Seriously, Microsoft?, Daily Brief from May 25, 2023

Listen to the top story from the Daily Brief for May 25, 2023.

Transcript

This is Human Rights Watch's Daily Brief for the 25th of May, 2023. Today we're going to be talking about Microsoft and Saudi Arabia.

So here’s a bad idea: tech giant Microsoft is planning to invest in a new cloud data center in Saudi Arabia.

While you’re picking your jaw up off the floor, let me tell you it’s probably worse than you imagine.

What’s shocking here is not just Saudi Arabia’s abysmal human rights record generally. Of course, the country is infamous for its incessant repression of dissent, and even brutal murder of its critics.

But Saudi Arabian authorities also have an awful record specifically related to tech.
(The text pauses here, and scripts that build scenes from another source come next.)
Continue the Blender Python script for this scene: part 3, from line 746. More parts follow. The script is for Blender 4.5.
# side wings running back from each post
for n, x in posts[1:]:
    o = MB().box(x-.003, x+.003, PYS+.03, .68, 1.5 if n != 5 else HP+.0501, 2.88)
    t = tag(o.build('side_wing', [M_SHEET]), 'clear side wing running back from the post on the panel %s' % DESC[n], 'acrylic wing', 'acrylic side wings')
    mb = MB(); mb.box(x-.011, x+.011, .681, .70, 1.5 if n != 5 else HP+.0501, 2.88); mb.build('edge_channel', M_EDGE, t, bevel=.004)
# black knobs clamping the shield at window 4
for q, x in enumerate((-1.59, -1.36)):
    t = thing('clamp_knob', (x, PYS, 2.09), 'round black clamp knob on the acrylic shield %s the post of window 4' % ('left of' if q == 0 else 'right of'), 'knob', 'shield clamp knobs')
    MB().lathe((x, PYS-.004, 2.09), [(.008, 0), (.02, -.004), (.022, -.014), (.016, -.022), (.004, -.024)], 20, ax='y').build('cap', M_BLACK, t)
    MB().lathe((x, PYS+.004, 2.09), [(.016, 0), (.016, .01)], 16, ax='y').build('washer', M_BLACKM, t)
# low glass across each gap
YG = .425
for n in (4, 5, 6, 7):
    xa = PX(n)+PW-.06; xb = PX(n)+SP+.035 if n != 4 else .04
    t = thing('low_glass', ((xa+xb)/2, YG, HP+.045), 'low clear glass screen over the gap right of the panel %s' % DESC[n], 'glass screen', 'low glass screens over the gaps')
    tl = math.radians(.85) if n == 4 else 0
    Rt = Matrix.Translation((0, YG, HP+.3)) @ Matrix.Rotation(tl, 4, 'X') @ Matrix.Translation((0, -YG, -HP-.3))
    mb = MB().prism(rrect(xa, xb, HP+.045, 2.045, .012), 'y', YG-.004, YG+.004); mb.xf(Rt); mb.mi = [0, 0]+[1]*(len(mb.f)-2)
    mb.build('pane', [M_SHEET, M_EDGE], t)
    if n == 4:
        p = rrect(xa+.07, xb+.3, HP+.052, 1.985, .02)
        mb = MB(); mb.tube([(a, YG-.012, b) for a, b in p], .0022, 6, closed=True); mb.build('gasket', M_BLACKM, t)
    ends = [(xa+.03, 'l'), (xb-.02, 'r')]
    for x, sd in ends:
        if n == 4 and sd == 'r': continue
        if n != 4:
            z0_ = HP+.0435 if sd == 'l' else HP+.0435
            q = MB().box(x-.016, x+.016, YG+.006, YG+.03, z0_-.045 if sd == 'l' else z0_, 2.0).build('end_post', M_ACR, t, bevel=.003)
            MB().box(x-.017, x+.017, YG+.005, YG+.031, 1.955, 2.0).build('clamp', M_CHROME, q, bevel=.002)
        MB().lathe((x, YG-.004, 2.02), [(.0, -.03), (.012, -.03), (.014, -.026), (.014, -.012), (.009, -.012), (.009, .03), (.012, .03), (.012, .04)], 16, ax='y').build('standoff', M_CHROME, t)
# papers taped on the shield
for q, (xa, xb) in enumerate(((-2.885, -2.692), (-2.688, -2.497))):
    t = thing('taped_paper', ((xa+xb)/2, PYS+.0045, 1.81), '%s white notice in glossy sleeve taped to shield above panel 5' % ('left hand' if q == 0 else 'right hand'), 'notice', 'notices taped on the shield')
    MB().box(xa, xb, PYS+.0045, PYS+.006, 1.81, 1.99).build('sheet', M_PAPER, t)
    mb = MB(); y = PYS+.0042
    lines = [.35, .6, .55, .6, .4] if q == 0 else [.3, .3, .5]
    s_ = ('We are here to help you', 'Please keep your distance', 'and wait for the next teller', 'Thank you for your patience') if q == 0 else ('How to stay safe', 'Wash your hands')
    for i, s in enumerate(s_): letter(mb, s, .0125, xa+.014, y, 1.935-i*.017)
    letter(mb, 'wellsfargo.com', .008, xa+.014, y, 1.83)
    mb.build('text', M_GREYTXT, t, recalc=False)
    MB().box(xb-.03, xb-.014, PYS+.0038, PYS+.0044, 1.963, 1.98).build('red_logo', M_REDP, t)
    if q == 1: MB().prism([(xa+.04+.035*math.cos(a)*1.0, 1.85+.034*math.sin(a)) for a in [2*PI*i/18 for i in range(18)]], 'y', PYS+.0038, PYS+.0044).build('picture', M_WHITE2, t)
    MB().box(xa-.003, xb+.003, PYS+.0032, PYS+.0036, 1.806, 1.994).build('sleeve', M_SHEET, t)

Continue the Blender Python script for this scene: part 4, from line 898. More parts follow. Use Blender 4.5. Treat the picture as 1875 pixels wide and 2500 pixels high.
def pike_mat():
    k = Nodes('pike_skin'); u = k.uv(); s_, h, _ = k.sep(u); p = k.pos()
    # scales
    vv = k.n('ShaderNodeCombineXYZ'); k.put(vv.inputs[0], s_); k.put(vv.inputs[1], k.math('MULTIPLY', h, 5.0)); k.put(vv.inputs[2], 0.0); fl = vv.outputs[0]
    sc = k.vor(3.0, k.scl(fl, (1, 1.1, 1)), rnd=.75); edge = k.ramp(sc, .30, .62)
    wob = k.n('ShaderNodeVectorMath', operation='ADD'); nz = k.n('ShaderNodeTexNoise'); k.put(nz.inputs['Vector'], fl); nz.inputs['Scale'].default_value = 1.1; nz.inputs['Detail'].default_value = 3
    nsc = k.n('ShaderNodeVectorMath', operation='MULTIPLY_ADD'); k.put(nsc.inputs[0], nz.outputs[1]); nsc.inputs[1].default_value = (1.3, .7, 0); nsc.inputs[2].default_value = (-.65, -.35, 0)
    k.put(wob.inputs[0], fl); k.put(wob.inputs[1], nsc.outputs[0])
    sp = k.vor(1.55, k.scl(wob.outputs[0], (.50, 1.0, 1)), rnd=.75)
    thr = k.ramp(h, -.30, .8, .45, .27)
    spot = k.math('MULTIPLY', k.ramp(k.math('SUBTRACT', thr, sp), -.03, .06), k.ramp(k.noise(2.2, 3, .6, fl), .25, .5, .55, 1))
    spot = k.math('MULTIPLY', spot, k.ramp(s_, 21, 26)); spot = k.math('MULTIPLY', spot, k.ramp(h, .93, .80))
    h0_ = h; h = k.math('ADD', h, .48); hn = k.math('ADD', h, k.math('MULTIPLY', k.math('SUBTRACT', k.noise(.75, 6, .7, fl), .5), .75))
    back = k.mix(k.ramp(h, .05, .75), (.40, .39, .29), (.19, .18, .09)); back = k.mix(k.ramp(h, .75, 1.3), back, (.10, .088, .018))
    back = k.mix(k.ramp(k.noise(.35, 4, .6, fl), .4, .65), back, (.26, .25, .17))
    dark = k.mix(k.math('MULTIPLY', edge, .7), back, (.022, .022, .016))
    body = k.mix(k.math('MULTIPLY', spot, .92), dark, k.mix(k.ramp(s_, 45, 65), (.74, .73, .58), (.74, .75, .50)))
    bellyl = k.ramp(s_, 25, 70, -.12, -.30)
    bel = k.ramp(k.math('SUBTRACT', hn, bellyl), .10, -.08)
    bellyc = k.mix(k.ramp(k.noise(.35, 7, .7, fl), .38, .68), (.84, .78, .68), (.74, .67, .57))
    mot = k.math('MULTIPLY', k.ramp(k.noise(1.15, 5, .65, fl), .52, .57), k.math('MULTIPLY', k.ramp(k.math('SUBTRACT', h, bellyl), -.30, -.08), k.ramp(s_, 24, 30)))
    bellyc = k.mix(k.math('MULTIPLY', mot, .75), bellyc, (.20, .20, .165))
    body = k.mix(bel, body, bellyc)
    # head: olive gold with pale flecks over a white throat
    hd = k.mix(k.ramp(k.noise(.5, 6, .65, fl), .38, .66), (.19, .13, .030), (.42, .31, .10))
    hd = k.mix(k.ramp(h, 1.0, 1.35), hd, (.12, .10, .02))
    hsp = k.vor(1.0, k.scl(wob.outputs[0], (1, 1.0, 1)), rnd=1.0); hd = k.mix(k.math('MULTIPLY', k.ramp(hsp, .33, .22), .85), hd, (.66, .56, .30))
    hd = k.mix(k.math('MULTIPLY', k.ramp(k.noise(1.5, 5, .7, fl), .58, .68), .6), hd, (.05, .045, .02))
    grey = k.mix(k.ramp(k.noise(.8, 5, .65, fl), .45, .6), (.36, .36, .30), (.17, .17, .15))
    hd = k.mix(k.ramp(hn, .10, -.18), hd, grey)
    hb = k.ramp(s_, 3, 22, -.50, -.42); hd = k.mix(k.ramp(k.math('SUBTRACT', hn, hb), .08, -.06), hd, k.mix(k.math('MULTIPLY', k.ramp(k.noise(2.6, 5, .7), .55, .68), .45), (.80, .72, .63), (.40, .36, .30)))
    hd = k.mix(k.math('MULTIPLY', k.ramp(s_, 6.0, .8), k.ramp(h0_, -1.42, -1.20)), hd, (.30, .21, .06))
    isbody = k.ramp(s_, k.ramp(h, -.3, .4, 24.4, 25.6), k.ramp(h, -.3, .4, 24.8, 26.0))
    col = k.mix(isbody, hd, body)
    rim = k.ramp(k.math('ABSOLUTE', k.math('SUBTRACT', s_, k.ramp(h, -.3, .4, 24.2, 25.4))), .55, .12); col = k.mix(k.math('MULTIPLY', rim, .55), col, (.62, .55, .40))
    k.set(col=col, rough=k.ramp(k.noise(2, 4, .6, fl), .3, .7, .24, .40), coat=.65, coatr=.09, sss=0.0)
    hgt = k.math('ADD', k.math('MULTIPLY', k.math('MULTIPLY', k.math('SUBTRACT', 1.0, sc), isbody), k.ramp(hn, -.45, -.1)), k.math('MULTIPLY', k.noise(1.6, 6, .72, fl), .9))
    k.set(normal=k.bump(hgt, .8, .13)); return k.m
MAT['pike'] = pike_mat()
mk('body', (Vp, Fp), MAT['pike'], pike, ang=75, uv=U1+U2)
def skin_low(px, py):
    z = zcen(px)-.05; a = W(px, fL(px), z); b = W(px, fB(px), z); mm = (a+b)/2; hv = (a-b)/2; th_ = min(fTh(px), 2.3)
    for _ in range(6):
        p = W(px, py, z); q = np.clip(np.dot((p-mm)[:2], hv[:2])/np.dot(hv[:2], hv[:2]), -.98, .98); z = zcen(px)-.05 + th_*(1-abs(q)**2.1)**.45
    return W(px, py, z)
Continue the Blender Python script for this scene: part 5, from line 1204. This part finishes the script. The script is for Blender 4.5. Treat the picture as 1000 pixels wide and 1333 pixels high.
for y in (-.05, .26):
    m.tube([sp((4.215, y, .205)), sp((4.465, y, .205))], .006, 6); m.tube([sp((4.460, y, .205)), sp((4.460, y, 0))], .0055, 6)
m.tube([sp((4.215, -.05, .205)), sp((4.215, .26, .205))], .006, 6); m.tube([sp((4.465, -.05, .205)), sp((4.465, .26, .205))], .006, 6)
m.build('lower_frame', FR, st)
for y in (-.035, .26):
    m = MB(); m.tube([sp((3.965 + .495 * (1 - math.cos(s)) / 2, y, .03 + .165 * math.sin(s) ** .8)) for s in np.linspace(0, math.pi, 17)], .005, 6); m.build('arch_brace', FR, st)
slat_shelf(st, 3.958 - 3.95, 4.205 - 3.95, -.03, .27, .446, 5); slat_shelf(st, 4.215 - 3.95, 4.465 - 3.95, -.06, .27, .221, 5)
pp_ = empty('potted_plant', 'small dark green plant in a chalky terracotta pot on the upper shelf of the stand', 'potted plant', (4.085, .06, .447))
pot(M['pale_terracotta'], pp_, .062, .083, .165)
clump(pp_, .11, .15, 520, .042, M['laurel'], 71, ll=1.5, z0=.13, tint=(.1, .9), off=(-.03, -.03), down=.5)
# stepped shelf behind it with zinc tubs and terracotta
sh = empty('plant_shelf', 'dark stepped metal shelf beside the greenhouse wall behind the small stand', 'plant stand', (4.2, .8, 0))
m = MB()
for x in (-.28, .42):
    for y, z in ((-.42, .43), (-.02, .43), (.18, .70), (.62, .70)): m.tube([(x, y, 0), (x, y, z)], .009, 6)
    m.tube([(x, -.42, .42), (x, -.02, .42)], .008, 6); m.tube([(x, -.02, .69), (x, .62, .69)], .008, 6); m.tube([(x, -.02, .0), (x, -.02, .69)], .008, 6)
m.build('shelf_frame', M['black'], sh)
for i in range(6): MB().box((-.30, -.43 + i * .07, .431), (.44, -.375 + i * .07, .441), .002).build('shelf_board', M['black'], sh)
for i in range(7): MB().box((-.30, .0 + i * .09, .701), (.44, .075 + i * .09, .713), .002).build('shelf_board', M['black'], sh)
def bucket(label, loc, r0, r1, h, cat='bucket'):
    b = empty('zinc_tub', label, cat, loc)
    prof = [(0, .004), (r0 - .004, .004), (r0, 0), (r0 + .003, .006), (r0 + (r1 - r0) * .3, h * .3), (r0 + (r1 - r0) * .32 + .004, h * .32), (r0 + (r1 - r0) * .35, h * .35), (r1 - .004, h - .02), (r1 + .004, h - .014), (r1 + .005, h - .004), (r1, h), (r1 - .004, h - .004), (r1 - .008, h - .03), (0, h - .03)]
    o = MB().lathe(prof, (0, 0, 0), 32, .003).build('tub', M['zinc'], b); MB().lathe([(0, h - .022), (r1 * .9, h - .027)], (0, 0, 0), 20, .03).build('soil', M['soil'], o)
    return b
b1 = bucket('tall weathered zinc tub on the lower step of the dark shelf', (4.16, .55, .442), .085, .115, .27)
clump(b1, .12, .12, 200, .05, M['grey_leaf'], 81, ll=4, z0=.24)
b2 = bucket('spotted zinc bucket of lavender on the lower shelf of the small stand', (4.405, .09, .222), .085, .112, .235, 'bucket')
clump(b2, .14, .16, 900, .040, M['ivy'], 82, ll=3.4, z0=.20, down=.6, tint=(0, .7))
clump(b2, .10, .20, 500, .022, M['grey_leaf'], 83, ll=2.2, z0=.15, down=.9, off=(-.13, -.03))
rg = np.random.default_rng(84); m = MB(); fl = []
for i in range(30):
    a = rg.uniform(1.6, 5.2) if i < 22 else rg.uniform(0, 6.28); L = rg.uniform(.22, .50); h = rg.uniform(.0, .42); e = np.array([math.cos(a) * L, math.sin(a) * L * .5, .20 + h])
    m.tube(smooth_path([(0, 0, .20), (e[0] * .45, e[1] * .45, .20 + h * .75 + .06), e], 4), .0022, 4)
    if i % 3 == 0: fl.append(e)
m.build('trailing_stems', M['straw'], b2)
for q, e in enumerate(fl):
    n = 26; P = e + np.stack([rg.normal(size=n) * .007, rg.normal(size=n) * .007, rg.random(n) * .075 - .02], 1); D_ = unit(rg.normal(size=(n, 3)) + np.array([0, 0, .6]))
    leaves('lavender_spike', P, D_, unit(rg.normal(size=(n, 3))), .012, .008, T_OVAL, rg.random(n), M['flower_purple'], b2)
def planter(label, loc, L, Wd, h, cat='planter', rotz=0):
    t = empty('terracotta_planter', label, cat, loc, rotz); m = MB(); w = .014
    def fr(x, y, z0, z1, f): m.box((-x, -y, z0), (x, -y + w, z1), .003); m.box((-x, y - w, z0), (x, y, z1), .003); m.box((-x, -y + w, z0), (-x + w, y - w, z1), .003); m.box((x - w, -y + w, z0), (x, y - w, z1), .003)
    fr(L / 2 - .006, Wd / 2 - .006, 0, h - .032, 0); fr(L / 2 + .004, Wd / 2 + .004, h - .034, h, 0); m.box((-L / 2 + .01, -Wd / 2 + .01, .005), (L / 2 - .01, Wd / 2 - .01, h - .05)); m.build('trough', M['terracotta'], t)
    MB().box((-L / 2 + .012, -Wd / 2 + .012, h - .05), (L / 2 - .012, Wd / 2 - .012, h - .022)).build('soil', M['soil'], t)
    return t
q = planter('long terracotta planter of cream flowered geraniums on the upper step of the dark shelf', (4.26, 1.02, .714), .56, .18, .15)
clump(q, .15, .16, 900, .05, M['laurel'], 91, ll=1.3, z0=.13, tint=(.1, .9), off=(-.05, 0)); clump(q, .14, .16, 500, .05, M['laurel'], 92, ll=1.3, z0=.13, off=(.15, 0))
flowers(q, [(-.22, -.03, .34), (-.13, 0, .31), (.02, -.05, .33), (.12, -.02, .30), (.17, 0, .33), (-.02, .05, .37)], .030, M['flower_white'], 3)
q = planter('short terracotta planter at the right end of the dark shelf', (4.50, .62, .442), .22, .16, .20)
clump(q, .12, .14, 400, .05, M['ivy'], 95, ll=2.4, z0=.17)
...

They are known to infiltrate technology platforms to spy on people with ideas they dislike – such as, “humans have rights.” They deploy sophisticated cyber surveillance software, including spyware against dissidents and others they perceive as not toeing their authoritarian line.

And the Saudi legal system itself is hardly conducive to the data center idea. Its laws on cybercrime and data protection are vague at best and grant sweeping powers to government agencies to access personal information.

There is an enormous risk Saudi authorities could obtain access to data stored in Microsoft’s cloud data center, thus posing direct threats to human rights and privacy. Human rights defenders and activists in the country continue to serve long prison sentences for criticizing authorities or advocating for political and rights reforms. And torture in detention is pervasive.

No international company should ever put themselves at risk of becoming a tool in support of such abuses.

What’s more, Saudi Arabia requires all cloud service providers to remove or geo-block “unlawful” content upon the request of the Saudi authorities. What’s “unlawful” is pretty much whatever the regime says is “unlawful,” including a range of activities that are nothing more than peaceful expression.

Eighteen human right groups have issued a statement calling on Microsoft to rethink the move. At the very least, the company should suspend its plans until it can demonstrate how it will deal with these serious, possibly life-threatening, risks.